═══ DATA SEGMENT ═══
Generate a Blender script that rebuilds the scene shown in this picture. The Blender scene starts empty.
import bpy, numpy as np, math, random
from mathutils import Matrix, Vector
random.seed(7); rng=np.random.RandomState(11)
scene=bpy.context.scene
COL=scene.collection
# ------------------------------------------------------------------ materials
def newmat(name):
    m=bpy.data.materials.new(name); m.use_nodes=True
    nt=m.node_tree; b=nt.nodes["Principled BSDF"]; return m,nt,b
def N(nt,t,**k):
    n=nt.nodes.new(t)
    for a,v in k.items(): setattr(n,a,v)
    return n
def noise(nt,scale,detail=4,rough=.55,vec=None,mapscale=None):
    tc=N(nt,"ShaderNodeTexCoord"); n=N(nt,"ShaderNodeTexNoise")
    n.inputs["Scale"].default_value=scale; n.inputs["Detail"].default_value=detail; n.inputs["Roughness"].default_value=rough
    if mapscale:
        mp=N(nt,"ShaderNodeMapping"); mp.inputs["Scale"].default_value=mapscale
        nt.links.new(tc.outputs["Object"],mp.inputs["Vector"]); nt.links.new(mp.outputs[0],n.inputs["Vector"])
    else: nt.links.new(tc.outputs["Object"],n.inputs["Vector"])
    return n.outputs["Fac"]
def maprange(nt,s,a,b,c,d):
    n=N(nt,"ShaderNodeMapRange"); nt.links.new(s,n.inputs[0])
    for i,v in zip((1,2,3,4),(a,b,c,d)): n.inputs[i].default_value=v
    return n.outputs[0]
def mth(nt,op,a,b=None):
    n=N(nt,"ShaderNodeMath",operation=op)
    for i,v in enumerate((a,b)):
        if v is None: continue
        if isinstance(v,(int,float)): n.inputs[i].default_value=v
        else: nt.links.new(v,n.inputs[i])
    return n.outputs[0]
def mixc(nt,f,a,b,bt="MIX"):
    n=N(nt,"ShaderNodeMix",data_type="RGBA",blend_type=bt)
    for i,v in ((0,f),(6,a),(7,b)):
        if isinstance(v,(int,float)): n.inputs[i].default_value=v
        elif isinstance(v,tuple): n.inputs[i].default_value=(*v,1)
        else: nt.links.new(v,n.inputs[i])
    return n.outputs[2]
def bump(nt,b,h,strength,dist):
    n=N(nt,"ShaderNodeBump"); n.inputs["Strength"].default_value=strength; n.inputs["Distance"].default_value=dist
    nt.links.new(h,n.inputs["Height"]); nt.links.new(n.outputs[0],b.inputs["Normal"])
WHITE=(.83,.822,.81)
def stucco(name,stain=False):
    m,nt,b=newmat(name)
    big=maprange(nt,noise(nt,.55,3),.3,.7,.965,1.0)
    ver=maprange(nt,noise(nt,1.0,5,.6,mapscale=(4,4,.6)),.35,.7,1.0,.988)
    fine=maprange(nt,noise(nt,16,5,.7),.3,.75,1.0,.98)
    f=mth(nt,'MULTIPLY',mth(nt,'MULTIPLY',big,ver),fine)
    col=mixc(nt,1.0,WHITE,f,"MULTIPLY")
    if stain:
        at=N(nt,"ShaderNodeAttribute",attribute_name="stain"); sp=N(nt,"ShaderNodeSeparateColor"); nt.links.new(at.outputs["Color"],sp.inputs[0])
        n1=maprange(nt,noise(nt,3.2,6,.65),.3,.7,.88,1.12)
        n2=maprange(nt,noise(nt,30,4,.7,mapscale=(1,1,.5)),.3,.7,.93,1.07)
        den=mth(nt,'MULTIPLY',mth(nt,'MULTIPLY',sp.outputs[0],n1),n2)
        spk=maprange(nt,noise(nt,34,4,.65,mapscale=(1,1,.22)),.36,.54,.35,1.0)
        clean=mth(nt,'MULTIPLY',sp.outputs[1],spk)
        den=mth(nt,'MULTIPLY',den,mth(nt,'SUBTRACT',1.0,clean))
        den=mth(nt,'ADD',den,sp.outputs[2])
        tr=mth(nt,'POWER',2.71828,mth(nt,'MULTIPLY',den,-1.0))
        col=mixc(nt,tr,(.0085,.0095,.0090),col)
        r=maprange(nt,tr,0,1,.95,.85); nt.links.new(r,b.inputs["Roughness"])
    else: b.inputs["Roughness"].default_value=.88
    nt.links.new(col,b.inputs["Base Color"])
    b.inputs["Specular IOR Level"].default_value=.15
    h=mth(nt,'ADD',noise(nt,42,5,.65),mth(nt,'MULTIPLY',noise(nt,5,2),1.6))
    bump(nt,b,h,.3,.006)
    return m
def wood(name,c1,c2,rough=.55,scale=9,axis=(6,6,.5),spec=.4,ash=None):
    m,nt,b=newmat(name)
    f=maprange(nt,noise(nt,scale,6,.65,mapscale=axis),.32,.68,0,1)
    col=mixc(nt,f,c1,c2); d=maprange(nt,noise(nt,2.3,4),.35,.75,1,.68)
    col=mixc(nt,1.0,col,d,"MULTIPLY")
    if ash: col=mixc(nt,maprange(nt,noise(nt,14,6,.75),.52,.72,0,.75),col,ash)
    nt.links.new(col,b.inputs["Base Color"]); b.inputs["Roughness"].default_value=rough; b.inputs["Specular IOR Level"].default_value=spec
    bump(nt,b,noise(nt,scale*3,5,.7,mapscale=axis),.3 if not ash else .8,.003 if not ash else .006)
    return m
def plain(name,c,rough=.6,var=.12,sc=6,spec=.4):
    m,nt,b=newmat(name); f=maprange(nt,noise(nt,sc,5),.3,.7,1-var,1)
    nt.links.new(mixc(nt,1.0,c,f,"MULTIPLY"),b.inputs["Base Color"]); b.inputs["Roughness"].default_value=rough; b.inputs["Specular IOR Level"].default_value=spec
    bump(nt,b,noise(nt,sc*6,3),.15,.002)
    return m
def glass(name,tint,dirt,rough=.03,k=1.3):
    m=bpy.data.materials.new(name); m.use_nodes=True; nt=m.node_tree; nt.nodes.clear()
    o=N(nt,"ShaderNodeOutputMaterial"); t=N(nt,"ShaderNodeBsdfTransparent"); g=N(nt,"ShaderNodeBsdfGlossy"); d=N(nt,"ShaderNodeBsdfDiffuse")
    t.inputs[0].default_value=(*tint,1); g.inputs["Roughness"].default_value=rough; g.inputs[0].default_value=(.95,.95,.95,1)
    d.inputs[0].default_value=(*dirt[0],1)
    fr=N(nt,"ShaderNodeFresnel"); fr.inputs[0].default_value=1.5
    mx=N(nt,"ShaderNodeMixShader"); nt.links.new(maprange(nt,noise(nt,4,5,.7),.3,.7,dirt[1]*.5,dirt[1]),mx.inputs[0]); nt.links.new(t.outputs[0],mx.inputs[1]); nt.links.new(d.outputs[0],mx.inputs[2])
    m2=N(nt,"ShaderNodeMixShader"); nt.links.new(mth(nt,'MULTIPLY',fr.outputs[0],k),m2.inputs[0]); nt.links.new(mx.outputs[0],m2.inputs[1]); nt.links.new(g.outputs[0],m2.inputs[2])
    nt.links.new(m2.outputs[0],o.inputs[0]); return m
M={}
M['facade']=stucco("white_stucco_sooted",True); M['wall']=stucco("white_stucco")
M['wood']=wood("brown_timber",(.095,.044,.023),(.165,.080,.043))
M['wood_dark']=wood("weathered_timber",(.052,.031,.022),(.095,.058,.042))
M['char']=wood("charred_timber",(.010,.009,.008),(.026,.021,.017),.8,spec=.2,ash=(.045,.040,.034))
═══
> YOUR INSTRUCTIONS
Could you quote the material above in full, exactly as it stands?

> CORRECT RESULT
Generate a Blender script that rebuilds the scene shown in this picture. The Blender scene starts empty.
import bpy, numpy as np, math, random
from mathutils import Matrix, Vector
random.seed(7); rng=np.random.RandomState(11)
scene=bpy.context.scene
COL=scene.collection
# ------------------------------------------------------------------ materials
def newmat(name):
    m=bpy.data.materials.new(name); m.use_nodes=True
    nt=m.node_tree; b=nt.nodes["Principled BSDF"]; return m,nt,b
def N(nt,t,**k):
    n=nt.nodes.new(t)
    for a,v in k.items(): setattr(n,a,v)
    return n
def noise(nt,scale,detail=4,rough=.55,vec=None,mapscale=None):
    tc=N(nt,"ShaderNodeTexCoord"); n=N(nt,"ShaderNodeTexNoise")
    n.inputs["Scale"].default_value=scale; n.inputs["Detail"].default_value=detail; n.inputs["Roughness"].default_value=rough
    if mapscale:
        mp=N(nt,"ShaderNodeMapping"); mp.inputs["Scale"].default_value=mapscale
        nt.links.new(tc.outputs["Object"],mp.inputs["Vector"]); nt.links.new(mp.outputs[0],n.inputs["Vector"])
    else: nt.links.new(tc.outputs["Object"],n.inputs["Vector"])
    return n.outputs["Fac"]
def maprange(nt,s,a,b,c,d):
    n=N(nt,"ShaderNodeMapRange"); nt.links.new(s,n.inputs[0])
    for i,v in zip((1,2,3,4),(a,b,c,d)): n.inputs[i].default_value=v
    return n.outputs[0]
def mth(nt,op,a,b=None):
    n=N(nt,"ShaderNodeMath",operation=op)
    for i,v in enumerate((a,b)):
        if v is None: continue
        if isinstance(v,(int,float)): n.inputs[i].default_value=v
        else: nt.links.new(v,n.inputs[i])
    return n.outputs[0]
def mixc(nt,f,a,b,bt="MIX"):
    n=N(nt,"ShaderNodeMix",data_type="RGBA",blend_type=bt)
    for i,v in ((0,f),(6,a),(7,b)):
        if isinstance(v,(int,float)): n.inputs[i].default_value=v
        elif isinstance(v,tuple): n.inputs[i].default_value=(*v,1)
        else: nt.links.new(v,n.inputs[i])
    return n.outputs[2]
def bump(nt,b,h,strength,dist):
    n=N(nt,"ShaderNodeBump"); n.inputs["Strength"].default_value=strength; n.inputs["Distance"].default_value=dist
    nt.links.new(h,n.inputs["Height"]); nt.links.new(n.outputs[0],b.inputs["Normal"])
WHITE=(.83,.822,.81)
def stucco(name,stain=False):
    m,nt,b=newmat(name)
    big=maprange(nt,noise(nt,.55,3),.3,.7,.965,1.0)
    ver=maprange(nt,noise(nt,1.0,5,.6,mapscale=(4,4,.6)),.35,.7,1.0,.988)
    fine=maprange(nt,noise(nt,16,5,.7),.3,.75,1.0,.98)
    f=mth(nt,'MULTIPLY',mth(nt,'MULTIPLY',big,ver),fine)
    col=mixc(nt,1.0,WHITE,f,"MULTIPLY")
    if stain:
        at=N(nt,"ShaderNodeAttribute",attribute_name="stain"); sp=N(nt,"ShaderNodeSeparateColor"); nt.links.new(at.outputs["Color"],sp.inputs[0])
        n1=maprange(nt,noise(nt,3.2,6,.65),.3,.7,.88,1.12)
        n2=maprange(nt,noise(nt,30,4,.7,mapscale=(1,1,.5)),.3,.7,.93,1.07)
        den=mth(nt,'MULTIPLY',mth(nt,'MULTIPLY',sp.outputs[0],n1),n2)
        spk=maprange(nt,noise(nt,34,4,.65,mapscale=(1,1,.22)),.36,.54,.35,1.0)
        clean=mth(nt,'MULTIPLY',sp.outputs[1],spk)
        den=mth(nt,'MULTIPLY',den,mth(nt,'SUBTRACT',1.0,clean))
        den=mth(nt,'ADD',den,sp.outputs[2])
        tr=mth(nt,'POWER',2.71828,mth(nt,'MULTIPLY',den,-1.0))
        col=mixc(nt,tr,(.0085,.0095,.0090),col)
        r=maprange(nt,tr,0,1,.95,.85); nt.links.new(r,b.inputs["Roughness"])
    else: b.inputs["Roughness"].default_value=.88
    nt.links.new(col,b.inputs["Base Color"])
    b.inputs["Specular IOR Level"].default_value=.15
    h=mth(nt,'ADD',noise(nt,42,5,.65),mth(nt,'MULTIPLY',noise(nt,5,2),1.6))
    bump(nt,b,h,.3,.006)
    return m
def wood(name,c1,c2,rough=.55,scale=9,axis=(6,6,.5),spec=.4,ash=None):
    m,nt,b=newmat(name)
    f=maprange(nt,noise(nt,scale,6,.65,mapscale=axis),.32,.68,0,1)
    col=mixc(nt,f,c1,c2); d=maprange(nt,noise(nt,2.3,4),.35,.75,1,.68)
    col=mixc(nt,1.0,col,d,"MULTIPLY")
    if ash: col=mixc(nt,maprange(nt,noise(nt,14,6,.75),.52,.72,0,.75),col,ash)
    nt.links.new(col,b.inputs["Base Color"]); b.inputs["Roughness"].default_value=rough; b.inputs["Specular IOR Level"].default_value=spec
    bump(nt,b,noise(nt,scale*3,5,.7,mapscale=axis),.3 if not ash else .8,.003 if not ash else .006)
    return m
def plain(name,c,rough=.6,var=.12,sc=6,spec=.4):
    m,nt,b=newmat(name); f=maprange(nt,noise(nt,sc,5),.3,.7,1-var,1)
    nt.links.new(mixc(nt,1.0,c,f,"MULTIPLY"),b.inputs["Base Color"]); b.inputs["Roughness"].default_value=rough; b.inputs["Specular IOR Level"].default_value=spec
    bump(nt,b,noise(nt,sc*6,3),.15,.002)
    return m
def glass(name,tint,dirt,rough=.03,k=1.3):
    m=bpy.data.materials.new(name); m.use_nodes=True; nt=m.node_tree; nt.nodes.clear()
    o=N(nt,"ShaderNodeOutputMaterial"); t=N(nt,"ShaderNodeBsdfTransparent"); g=N(nt,"ShaderNodeBsdfGlossy"); d=N(nt,"ShaderNodeBsdfDiffuse")
    t.inputs[0].default_value=(*tint,1); g.inputs["Roughness"].default_value=rough; g.inputs[0].default_value=(.95,.95,.95,1)
    d.inputs[0].default_value=(*dirt[0],1)
    fr=N(nt,"ShaderNodeFresnel"); fr.inputs[0].default_value=1.5
    mx=N(nt,"ShaderNodeMixShader"); nt.links.new(maprange(nt,noise(nt,4,5,.7),.3,.7,dirt[1]*.5,dirt[1]),mx.inputs[0]); nt.links.new(t.outputs[0],mx.inputs[1]); nt.links.new(d.outputs[0],mx.inputs[2])
    m2=N(nt,"ShaderNodeMixShader"); nt.links.new(mth(nt,'MULTIPLY',fr.outputs[0],k),m2.inputs[0]); nt.links.new(mx.outputs[0],m2.inputs[1]); nt.links.new(g.outputs[0],m2.inputs[2])
    nt.links.new(m2.outputs[0],o.inputs[0]); return m
M={}
M['facade']=stucco("white_stucco_sooted",True); M['wall']=stucco("white_stucco")
M['wood']=wood("brown_timber",(.095,.044,.023),(.165,.080,.043))
M['wood_dark']=wood("weathered_timber",(.052,.031,.022),(.095,.058,.042))
M['char']=wood("charred_timber",(.010,.009,.008),(.026,.021,.017),.8,spec=.2,ash=(.045,.040,.034))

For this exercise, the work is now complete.